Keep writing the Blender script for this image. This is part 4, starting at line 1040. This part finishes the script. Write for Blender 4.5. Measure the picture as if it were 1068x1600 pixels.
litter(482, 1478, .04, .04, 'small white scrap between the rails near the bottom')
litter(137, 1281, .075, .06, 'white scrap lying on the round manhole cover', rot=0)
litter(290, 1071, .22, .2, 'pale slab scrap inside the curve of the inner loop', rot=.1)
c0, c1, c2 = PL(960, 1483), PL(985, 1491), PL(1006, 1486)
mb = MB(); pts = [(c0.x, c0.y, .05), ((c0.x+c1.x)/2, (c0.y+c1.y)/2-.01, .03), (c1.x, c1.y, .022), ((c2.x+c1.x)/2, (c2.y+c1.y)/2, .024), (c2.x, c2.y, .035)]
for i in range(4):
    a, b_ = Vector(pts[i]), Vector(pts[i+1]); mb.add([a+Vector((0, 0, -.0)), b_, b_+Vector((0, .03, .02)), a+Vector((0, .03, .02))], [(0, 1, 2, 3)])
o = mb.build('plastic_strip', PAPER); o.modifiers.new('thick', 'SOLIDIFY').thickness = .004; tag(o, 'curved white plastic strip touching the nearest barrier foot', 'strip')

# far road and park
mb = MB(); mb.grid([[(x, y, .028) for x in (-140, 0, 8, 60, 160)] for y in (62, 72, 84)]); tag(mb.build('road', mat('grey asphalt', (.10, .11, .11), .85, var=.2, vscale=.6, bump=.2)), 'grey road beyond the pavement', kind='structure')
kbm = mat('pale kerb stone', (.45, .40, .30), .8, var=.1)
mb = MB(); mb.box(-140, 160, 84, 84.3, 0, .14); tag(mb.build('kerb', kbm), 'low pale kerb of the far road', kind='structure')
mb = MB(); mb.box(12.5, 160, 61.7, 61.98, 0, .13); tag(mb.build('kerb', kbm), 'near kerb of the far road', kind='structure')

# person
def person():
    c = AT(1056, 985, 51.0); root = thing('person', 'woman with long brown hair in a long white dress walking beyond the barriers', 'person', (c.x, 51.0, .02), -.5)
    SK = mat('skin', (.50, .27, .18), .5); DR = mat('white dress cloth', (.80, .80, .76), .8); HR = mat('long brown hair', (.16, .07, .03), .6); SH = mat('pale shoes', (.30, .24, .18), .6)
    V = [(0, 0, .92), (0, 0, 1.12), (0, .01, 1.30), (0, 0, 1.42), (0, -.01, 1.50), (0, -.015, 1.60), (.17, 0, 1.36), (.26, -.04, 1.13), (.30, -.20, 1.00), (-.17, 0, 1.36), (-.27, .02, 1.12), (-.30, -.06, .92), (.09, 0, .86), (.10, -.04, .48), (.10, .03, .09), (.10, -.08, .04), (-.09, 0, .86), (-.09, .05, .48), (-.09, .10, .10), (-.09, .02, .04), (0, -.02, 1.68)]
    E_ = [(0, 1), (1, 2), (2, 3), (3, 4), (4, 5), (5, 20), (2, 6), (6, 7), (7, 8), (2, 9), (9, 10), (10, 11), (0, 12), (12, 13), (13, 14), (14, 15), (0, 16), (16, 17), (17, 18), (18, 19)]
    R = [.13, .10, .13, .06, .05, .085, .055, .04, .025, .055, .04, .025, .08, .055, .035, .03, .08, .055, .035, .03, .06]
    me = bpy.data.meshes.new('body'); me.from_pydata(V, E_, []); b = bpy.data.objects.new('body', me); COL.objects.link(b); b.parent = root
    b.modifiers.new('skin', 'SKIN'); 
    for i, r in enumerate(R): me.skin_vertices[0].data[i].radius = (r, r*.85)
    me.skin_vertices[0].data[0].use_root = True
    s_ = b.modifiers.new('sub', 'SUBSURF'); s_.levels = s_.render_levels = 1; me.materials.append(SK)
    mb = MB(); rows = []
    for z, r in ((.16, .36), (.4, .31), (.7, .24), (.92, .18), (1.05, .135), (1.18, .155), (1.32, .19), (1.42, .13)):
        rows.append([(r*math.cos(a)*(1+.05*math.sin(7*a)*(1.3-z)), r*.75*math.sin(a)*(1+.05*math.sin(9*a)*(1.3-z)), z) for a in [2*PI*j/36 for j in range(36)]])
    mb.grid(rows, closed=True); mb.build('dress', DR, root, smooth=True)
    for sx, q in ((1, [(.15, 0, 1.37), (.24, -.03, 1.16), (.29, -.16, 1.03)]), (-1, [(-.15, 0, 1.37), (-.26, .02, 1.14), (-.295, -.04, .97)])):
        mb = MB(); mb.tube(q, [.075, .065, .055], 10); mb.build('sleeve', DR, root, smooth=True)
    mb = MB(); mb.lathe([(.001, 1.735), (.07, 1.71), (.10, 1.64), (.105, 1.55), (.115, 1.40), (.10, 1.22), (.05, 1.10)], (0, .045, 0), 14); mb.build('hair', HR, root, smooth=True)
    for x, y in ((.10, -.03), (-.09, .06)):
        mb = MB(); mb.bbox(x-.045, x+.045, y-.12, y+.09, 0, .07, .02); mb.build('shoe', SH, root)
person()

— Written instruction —
Output the full listing exactly as it stands.

— Finished answer —
Keep writing the Blender script for this image. This is part 4, starting at line 1040. This part finishes the script. Write for Blender 4.5. Measure the picture as if it were 1068x1600 pixels.
litter(482, 1478, .04, .04, 'small white scrap between the rails near the bottom')
litter(137, 1281, .075, .06, 'white scrap lying on the round manhole cover', rot=0)
litter(290, 1071, .22, .2, 'pale slab scrap inside the curve of the inner loop', rot=.1)
c0, c1, c2 = PL(960, 1483), PL(985, 1491), PL(1006, 1486)
mb = MB(); pts = [(c0.x, c0.y, .05), ((c0.x+c1.x)/2, (c0.y+c1.y)/2-.01, .03), (c1.x, c1.y, .022), ((c2.x+c1.x)/2, (c2.y+c1.y)/2, .024), (c2.x, c2.y, .035)]
for i in range(4):
    a, b_ = Vector(pts[i]), Vector(pts[i+1]); mb.add([a+Vector((0, 0, -.0)), b_, b_+Vector((0, .03, .02)), a+Vector((0, .03, .02))], [(0, 1, 2, 3)])
o = mb.build('plastic_strip', PAPER); o.modifiers.new('thick', 'SOLIDIFY').thickness = .004; tag(o, 'curved white plastic strip touching the nearest barrier foot', 'strip')

# far road and park
mb = MB(); mb.grid([[(x, y, .028) for x in (-140, 0, 8, 60, 160)] for y in (62, 72, 84)]); tag(mb.build('road', mat('grey asphalt', (.10, .11, .11), .85, var=.2, vscale=.6, bump=.2)), 'grey road beyond the pavement', kind='structure')
kbm = mat('pale kerb stone', (.45, .40, .30), .8, var=.1)
mb = MB(); mb.box(-140, 160, 84, 84.3, 0, .14); tag(mb.build('kerb', kbm), 'low pale kerb of the far road', kind='structure')
mb = MB(); mb.box(12.5, 160, 61.7, 61.98, 0, .13); tag(mb.build('kerb', kbm), 'near kerb of the far road', kind='structure')

# person
def person():
    c = AT(1056, 985, 51.0); root = thing('person', 'woman with long brown hair in a long white dress walking beyond the barriers', 'person', (c.x, 51.0, .02), -.5)
    SK = mat('skin', (.50, .27, .18), .5); DR = mat('white dress cloth', (.80, .80, .76), .8); HR = mat('long brown hair', (.16, .07, .03), .6); SH = mat('pale shoes', (.30, .24, .18), .6)
    V = [(0, 0, .92), (0, 0, 1.12), (0, .01, 1.30), (0, 0, 1.42), (0, -.01, 1.50), (0, -.015, 1.60), (.17, 0, 1.36), (.26, -.04, 1.13), (.30, -.20, 1.00), (-.17, 0, 1.36), (-.27, .02, 1.12), (-.30, -.06, .92), (.09, 0, .86), (.10, -.04, .48), (.10, .03, .09), (.10, -.08, .04), (-.09, 0, .86), (-.09, .05, .48), (-.09, .10, .10), (-.09, .02, .04), (0, -.02, 1.68)]
    E_ = [(0, 1), (1, 2), (2, 3), (3, 4), (4, 5), (5, 20), (2, 6), (6, 7), (7, 8), (2, 9), (9, 10), (10, 11), (0, 12), (12, 13), (13, 14), (14, 15), (0, 16), (16, 17), (17, 18), (18, 19)]
    R = [.13, .10, .13, .06, .05, .085, .055, .04, .025, .055, .04, .025, .08, .055, .035, .03, .08, .055, .035, .03, .06]
    me = bpy.data.meshes.new('body'); me.from_pydata(V, E_, []); b = bpy.data.objects.new('body', me); COL.objects.link(b); b.parent = root
    b.modifiers.new('skin', 'SKIN'); 
    for i, r in enumerate(R): me.skin_vertices[0].data[i].radius = (r, r*.85)
    me.skin_vertices[0].data[0].use_root = True
    s_ = b.modifiers.new('sub', 'SUBSURF'); s_.levels = s_.render_levels = 1; me.materials.append(SK)
    mb = MB(); rows = []
    for z, r in ((.16, .36), (.4, .31), (.7, .24), (.92, .18), (1.05, .135), (1.18, .155), (1.32, .19), (1.42, .13)):
        rows.append([(r*math.cos(a)*(1+.05*math.sin(7*a)*(1.3-z)), r*.75*math.sin(a)*(1+.05*math.sin(9*a)*(1.3-z)), z) for a in [2*PI*j/36 for j in range(36)]])
    mb.grid(rows, closed=True); mb.build('dress', DR, root, smooth=True)
    for sx, q in ((1, [(.15, 0, 1.37), (.24, -.03, 1.16), (.29, -.16, 1.03)]), (-1, [(-.15, 0, 1.37), (-.26, .02, 1.14), (-.295, -.04, .97)])):
        mb = MB(); mb.tube(q, [.075, .065, .055], 10); mb.build('sleeve', DR, root, smooth=True)
    mb = MB(); mb.lathe([(.001, 1.735), (.07, 1.71), (.10, 1.64), (.105, 1.55), (.115, 1.40), (.10, 1.22), (.05, 1.10)], (0, .045, 0), 14); mb.build('hair', HR, root, smooth=True)
    for x, y in ((.10, -.03), (-.09, .06)):
        mb = MB(); mb.bbox(x-.045, x+.045, y-.12, y+.09, 0, .07, .02); mb.build('shoe', SH, root)
person()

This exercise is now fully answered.